The program, which will include Caddo stories and children’s activities, is a continuation of the celebration surrounding “Caddo Contemporary: Present and Relevant,” an exhibition of ceramics, paintings, beadwork, stonework and drawings by seven living Caddo artists. The exhibition is a collaborative presentation of the Stephen F. Austin State University School of Art and Art Galleries and the Caddo Mounds State Historic Site in Alto.
Rhoads-Connywerdy is an enrolled member of the Caddo and Kiowa tribes of Oklahoma. She has been telling Kiowa and Caddo stories in Oklahoma, across the United States and internationally for more than two decades.
Dancing in her traditional Caddo dress and Kiowa buckskin, Rhoads-Connywerdy toured extensively with the legendary Charles Chibitty, the last Comanche code talker, and was Gulhei descendent princess (family princess) for 1999-2000. She has won awards for her lead movie roles, which included “The Legend of Billy Fail,” “The Alamo,” “Chasing the Wind,” “Last of the Mohicans” and “UHF.”
She has an associate’s degree from Tulsa Community College and graduated from the University of Oklahoma with a bachelor’s degree in Native American studies. She is the former executive director of the Historic Jacobson House Native Art Center and currently works with the Kiowa Tribe of Oklahoma’s Kiowa Language and Culture Revitalization Program.
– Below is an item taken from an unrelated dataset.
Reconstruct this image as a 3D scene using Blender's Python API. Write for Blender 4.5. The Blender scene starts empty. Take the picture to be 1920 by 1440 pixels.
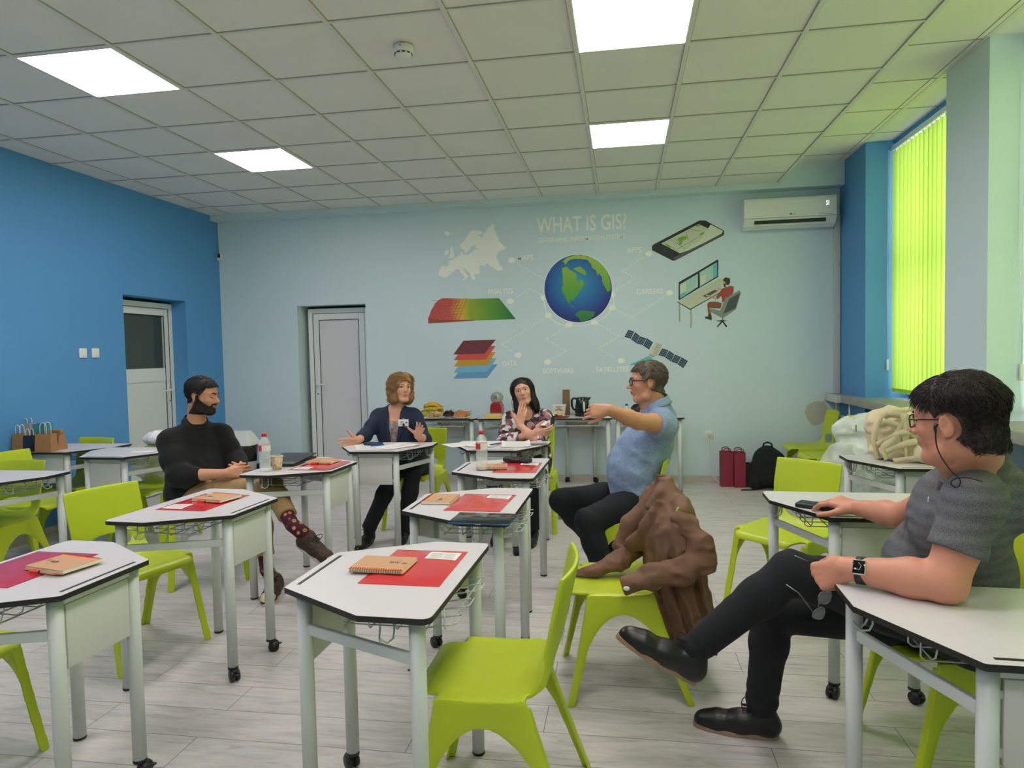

Additionally, for the monthly Friday Film Series, the SFA School of Art and Friends of the Visual Arts will present the documentary “Koo-Hoot Kiwat: The Caddo Grass House” in a free screening at 7 p.m. Friday, March 1, at Cole Art Center. In the film, a Caddo tribal elder and his apprentice return to their ancestral homeland in East Texas to direct the construction of a traditional grass house.
“Caddo Contemporary: Present and Relevant” is sponsored in part by William Arscott, The Flower Shop, Nacogdoches Junior Forum, Humanities Texas and Friends of the Visual Arts. Admission is free.